Insect Ark + The Devil's Trade @ L'antirouille  - Montpellier (34) - 8 mars 2025

Live Report | Insect Ark + The Devil's Trade @ L'antirouille - Montpellier (34) - 8 mars 2025

Franck irle 17 mars 2025 Dylan Gauthier

On raconte que la nuit possède un pouvoir d'attraction capable d'affecter les humeurs, d'être la muse secrète des poètes et de surcroit, le théâtre de féeries nocturnes. 

Dans un contexte où la curiosité n'est plus le moteur qui engrange des découvertes insolites, ce samedi 8 Mars 2025 a été marqué au fer rouge par un plateau musical d'une beauté étrange et ensorcelante. Une soirée qui a ravi les quelques individus qui ont bravé la bruine, obstacle ô combien infranchissable pour se déplacer, il n'en sera rien pour décourager les artistes, qui ont porté la flamme en plein cœur de l'obscurité. On dit que la nuit est belle, elle ne fait que commencer. 

THE DEVIL'S TRADE

The Devil's Trade incarné en solo par Dávid Makó, est une plongée sensorielle dans laquelle chaque image est ce qu'elle vous montre et ce qu'elle vous cache. Pour en entendre les sons, le timbre vocal, il faut franchir un cap, nous ne sommes plus spectateurs, nous devenons la musique.

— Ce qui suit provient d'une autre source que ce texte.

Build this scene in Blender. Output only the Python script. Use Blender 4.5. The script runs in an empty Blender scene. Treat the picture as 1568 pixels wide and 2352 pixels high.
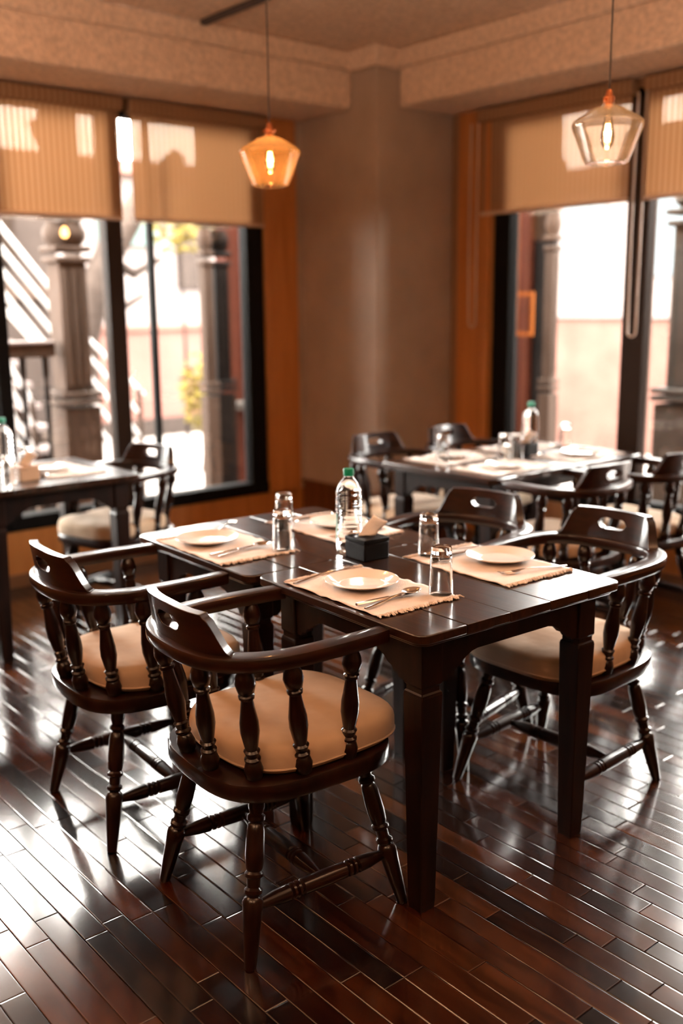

Son répertoire perpétue ce que les chantres portaient en bandoulière, dans de petits carnets où y étaient inscrits le verbe.

Crédit photo : Dylan Gauthier

De son précédent album Vidékek Vannak Idebenn (chronique - je vous laisse le soin d'en traduire la signification), signé chez Season Of Mist et précédemment chez Pelagic Records, le répertoire de David sur scène, convoque la folk de son premier disque Those Miles We Walked Alone, jusqu'à s'étirer vers un doom puissamment exprimé avec une guitare et quelques nappes de drone. Le final a recontextualisé un instrument à travers laquelle le chant est à fleur de peau, jusqu'à la dernière note.

Crédit photo : Dylan Gauthier

INSECT ARK

La pesanteur qui règne en cette soirée va se renforcer avec la prestation magistrale du trio Insect Ark.

Normalement constitué sous la forme d'un duo et initié par Dana Schechter, le line-up est complété par le  légendaire batteur de Khanate, Tim Wyskida et par le guitariste Lynn Wright. Voilà pour les présentations. Certes, Insect Ark n'est pas une musique faite pour danser, pour se déhancher, mais elle est totalement imprévisible. Les tempos modulables, les harmonies dissonantes, tout est sujet à un morphisme présent dans l'album The Vanishing (2020) et plus récemment Raw Blood Singing. Dana exécute avec une précision chirurgicale un de ses titres phares, Three Gates. La particularité du trio est cette capacité à nuancer sa musique, comme une éruption sonore dont la lave se déverse crescendo.

Crédit photo : Dylan Gauthier

Dès l'entame de Frozen Lake, tous les aspects de la musique prennent une toute autre signification, de la noirceur surgit le cri du sang, la musique de Dana se propage dans le continuum ordinaire du temps, mais il y a cette promptitude qui donne accès à ce qui semble nous échapper. Le mouvement est assimilé à la vie alors que l'immobilité a la mort, ce postulat est trop réducteur, car il nous est présenté par un prisme absurde et trop rationnel. Insect Ark est de facture instrumentale, mais quand le chant nous surprend par sa douceur et sa rugosité, les riffs de basse greffés à la rythmique colossale qui l'accompagne, contorsionne toutes les tessitures du langage. 

Les Nuits Magnétiques que propose Ex-Tenebris-Lux, par l'intermédiaire de WhatTheFest, sont des moments rares qu'il faut absolument protéger, c'est à dire, soutenir. Mais que faire lorsque l'on est saisis par tant de beauté ? Les raconter aux absents ?  Les autres nuits ? On pourra enfin se présenter à elles.